Some may have accepted all of their pronouncements that they would be safe at face value, and may now be worrying whether they’ll be able to hold their partners’ hands in public without receiving an unwelcome tap on the shoulder. Others may have have made the presence or otherwise of a cold beer to be a factor to be taken into account when deciding to spend thousands of pounds on travelling there themselves. It doesn’t have to have been the deciding factor. If it was factored into people’s equations in the first place, then they’ve been sold a pup.

It’s not about the fan money. It’s not about the booze. It’s not about corporate sponsors being let down, or FIFA being left looking like they’re not in control of their own tournament. It’s about the pattern of duplicity, and how far that may end up reaching. We were promised ‘a World Cup like no other’, and we’re certainly getting that.
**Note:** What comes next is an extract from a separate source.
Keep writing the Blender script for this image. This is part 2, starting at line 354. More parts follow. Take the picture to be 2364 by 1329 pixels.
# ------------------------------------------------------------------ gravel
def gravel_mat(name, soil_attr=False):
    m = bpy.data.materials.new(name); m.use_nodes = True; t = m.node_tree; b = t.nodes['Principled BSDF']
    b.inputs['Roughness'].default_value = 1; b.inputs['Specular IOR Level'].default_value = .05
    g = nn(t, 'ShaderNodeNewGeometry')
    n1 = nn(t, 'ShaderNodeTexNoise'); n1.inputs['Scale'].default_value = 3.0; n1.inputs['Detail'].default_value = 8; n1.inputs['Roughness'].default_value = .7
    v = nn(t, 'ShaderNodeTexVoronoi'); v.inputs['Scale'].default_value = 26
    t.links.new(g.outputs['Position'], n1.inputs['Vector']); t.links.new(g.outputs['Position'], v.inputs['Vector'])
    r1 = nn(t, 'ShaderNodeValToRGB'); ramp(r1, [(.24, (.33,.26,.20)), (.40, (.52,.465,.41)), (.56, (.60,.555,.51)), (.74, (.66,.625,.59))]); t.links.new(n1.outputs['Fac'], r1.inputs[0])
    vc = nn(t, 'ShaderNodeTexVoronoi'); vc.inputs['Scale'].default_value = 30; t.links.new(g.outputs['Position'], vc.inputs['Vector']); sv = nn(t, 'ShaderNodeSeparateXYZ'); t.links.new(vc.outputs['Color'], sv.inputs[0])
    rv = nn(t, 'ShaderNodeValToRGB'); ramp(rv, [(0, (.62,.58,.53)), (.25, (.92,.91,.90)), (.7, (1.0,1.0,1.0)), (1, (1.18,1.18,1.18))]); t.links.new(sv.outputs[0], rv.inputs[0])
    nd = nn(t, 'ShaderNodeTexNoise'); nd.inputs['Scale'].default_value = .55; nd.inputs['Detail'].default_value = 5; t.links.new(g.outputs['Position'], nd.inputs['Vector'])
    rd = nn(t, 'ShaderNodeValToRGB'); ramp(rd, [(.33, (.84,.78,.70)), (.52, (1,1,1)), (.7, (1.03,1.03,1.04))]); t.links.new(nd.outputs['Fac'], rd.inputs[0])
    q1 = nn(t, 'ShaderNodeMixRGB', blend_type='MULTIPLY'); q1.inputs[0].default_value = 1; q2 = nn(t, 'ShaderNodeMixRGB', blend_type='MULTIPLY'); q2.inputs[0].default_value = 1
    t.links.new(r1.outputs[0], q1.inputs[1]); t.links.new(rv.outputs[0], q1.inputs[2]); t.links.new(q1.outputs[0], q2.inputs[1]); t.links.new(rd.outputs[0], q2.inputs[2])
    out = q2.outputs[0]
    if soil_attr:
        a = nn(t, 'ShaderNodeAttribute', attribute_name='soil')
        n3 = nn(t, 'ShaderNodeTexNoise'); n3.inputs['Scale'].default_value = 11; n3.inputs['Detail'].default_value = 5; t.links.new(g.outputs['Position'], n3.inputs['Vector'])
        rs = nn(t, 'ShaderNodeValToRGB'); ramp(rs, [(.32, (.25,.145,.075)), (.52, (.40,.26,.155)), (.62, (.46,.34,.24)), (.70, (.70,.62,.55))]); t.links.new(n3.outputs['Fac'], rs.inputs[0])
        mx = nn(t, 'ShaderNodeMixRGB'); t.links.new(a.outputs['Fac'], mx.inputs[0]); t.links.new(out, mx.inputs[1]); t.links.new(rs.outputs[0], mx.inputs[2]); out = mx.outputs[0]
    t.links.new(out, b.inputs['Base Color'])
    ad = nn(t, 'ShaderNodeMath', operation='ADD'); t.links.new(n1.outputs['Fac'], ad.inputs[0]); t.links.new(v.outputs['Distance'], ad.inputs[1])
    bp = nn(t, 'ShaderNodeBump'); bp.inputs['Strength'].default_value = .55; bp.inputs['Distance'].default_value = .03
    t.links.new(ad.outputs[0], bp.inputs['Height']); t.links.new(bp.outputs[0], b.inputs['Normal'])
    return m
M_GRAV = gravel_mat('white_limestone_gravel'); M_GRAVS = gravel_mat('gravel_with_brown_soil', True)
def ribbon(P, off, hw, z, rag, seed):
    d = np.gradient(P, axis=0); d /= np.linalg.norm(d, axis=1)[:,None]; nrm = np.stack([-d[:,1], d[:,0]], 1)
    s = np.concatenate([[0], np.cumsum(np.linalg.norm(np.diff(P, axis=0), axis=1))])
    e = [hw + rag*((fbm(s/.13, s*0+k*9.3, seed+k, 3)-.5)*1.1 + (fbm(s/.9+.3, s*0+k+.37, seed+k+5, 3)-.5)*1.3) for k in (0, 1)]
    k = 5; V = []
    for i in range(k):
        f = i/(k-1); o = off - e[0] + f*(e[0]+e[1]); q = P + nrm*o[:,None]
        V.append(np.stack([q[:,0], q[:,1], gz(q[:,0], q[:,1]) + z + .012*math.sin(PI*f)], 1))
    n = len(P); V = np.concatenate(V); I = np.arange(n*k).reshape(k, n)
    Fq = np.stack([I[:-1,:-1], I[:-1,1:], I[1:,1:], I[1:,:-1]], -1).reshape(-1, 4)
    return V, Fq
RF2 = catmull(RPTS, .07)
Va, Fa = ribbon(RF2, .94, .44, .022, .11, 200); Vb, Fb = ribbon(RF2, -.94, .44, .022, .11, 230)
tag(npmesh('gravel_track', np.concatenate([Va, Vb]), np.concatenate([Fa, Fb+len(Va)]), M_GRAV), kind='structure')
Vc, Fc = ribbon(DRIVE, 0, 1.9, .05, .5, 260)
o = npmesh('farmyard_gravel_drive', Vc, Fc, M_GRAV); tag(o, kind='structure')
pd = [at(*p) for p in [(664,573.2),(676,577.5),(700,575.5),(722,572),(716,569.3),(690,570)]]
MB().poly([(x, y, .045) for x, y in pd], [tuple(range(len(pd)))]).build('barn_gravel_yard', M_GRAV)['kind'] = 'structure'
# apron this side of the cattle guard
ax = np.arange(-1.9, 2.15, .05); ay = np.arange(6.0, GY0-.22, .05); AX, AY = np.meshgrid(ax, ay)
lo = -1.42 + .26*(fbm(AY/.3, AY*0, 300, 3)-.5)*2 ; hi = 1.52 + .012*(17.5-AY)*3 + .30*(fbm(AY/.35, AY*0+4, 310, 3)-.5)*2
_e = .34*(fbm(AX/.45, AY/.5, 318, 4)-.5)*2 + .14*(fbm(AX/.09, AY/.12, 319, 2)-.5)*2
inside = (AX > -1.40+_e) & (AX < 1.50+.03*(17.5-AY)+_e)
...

It’s now been forty years since my first World Cup finals, and I’ve certainly never seen anything like this before. And I’ve not, well, not seen anything like this, either. Never has there been so little hype and build-up for a World Cup finals before, so little enthusiasm or joy for a tournament that usually find a way of tapping into the inner child in all of us.

Normally with less than 48 hours to go before the kick-off in a tournament like this the giddiness would be hanging heavy in the air. TV advertisements would be trying to pull those strings. Broadcasters would be breathlessly reminding us all of how many sleeps there were until it all under way. People who don’t like football would be complaining bitterly about the extent this stupid game was about to take over the airwaves and popular discourse for the next few weeks. Instead, there is a broad feeling of weary resignation about it all, a feeling that ‘can we just get this over with, please?’. They’ve certainly delivering us a World Cup like no other; a World Cup that even the tournament’s staunchest fans are finding difficult to impossible to stomach.